> **Exercise task**
Check every line below for the string "Blender", and copy the lines that contain it.

> **Data shown**
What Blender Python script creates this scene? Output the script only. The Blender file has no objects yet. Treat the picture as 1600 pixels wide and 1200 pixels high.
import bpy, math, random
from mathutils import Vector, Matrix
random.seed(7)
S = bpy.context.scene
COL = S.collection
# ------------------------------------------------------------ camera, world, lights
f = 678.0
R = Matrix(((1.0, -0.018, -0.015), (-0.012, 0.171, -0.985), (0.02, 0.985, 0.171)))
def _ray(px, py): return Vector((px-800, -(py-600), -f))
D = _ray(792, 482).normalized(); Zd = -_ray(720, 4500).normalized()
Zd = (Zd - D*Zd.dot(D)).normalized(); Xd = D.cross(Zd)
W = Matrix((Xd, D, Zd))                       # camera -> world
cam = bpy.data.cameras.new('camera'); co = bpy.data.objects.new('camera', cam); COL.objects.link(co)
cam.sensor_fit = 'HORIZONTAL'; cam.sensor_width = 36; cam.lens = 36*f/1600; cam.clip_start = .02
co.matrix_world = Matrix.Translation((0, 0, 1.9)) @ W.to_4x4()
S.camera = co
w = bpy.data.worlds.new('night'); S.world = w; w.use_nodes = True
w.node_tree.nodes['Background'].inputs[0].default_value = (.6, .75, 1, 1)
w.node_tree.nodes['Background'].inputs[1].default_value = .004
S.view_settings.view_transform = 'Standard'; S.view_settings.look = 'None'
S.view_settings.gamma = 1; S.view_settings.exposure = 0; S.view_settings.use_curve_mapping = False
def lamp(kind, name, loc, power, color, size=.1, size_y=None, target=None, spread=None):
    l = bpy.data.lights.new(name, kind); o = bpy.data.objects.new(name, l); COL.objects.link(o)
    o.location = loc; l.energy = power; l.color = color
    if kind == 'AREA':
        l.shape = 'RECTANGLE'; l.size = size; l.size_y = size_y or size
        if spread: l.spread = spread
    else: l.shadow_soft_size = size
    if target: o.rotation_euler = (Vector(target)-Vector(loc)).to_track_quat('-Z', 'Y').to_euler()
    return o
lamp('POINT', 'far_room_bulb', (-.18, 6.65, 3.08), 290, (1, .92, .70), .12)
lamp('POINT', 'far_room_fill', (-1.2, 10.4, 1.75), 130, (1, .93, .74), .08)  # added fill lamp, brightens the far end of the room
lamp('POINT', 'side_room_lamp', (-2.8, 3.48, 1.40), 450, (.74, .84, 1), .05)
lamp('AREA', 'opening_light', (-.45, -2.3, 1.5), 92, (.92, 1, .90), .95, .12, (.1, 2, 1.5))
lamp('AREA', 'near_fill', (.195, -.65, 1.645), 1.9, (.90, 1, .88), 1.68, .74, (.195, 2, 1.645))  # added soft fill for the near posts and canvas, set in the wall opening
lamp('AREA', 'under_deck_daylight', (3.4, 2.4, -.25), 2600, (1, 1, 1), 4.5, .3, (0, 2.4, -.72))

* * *

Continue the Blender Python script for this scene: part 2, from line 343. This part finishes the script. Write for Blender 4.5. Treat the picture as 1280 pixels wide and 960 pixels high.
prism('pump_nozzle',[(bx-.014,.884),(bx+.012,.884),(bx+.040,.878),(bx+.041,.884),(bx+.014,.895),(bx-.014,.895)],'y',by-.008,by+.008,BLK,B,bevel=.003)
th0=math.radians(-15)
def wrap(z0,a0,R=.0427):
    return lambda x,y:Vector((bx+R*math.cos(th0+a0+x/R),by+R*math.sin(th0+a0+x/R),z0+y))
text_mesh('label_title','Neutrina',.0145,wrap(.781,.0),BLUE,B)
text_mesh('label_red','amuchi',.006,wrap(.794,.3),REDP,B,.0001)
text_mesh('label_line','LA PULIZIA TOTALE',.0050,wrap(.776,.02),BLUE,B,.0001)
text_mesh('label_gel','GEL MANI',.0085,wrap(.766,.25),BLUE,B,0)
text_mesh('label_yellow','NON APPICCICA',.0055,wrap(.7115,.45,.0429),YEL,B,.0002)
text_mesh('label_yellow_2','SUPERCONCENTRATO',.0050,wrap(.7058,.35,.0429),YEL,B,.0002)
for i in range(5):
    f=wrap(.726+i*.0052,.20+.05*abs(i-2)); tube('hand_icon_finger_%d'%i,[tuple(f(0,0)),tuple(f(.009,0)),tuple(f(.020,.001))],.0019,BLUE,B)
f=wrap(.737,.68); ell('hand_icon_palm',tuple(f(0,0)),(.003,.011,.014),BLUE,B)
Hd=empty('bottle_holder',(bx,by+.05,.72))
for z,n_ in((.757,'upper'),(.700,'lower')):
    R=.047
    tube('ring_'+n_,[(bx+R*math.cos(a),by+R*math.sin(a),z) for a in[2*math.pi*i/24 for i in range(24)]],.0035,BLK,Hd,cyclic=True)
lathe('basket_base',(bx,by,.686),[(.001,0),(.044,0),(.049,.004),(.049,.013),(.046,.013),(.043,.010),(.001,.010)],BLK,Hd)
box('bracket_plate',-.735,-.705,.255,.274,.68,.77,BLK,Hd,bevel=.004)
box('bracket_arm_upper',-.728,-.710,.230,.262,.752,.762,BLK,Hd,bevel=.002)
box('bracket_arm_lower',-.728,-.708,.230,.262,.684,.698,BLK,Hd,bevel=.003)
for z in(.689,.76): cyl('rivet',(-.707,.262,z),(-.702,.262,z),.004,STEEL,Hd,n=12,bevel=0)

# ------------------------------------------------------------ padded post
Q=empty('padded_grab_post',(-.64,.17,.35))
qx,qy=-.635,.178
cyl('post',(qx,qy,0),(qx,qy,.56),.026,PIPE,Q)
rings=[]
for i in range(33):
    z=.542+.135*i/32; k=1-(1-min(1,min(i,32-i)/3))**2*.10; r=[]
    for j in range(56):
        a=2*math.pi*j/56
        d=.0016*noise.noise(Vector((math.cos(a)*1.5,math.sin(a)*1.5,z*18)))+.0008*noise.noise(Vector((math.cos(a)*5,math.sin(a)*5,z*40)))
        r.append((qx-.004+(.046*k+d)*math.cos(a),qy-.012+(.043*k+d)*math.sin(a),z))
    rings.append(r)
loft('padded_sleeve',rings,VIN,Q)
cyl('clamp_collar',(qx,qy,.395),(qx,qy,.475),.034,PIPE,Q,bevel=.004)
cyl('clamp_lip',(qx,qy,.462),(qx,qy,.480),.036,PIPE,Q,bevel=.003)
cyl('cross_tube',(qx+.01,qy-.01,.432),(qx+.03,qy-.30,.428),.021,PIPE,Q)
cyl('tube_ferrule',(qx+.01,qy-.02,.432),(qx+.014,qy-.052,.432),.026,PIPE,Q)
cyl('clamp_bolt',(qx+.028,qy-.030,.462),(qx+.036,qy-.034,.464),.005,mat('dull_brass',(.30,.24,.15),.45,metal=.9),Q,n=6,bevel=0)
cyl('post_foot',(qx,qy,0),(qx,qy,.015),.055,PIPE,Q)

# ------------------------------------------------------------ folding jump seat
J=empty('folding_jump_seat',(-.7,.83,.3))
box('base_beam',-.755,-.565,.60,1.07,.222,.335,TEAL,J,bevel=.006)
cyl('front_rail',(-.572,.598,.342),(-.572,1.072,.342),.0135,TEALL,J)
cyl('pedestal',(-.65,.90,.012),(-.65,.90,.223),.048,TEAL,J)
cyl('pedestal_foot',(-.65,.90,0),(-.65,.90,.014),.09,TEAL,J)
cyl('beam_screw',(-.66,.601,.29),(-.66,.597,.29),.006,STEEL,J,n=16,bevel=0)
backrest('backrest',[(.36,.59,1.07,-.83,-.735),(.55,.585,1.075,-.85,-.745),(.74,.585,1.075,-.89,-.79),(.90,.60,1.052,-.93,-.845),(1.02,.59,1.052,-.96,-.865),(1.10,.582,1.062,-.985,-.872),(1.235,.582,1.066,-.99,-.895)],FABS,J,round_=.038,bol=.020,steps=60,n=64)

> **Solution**
What Blender Python script creates this scene? Output the script only. The Blender file has no objects yet. Treat the picture as 1600 pixels wide and 1200 pixels high.
Continue the Blender Python script for this scene: part 2, from line 343. This part finishes the script. Write for Blender 4.5. Treat the picture as 1280 pixels wide and 960 pixels high.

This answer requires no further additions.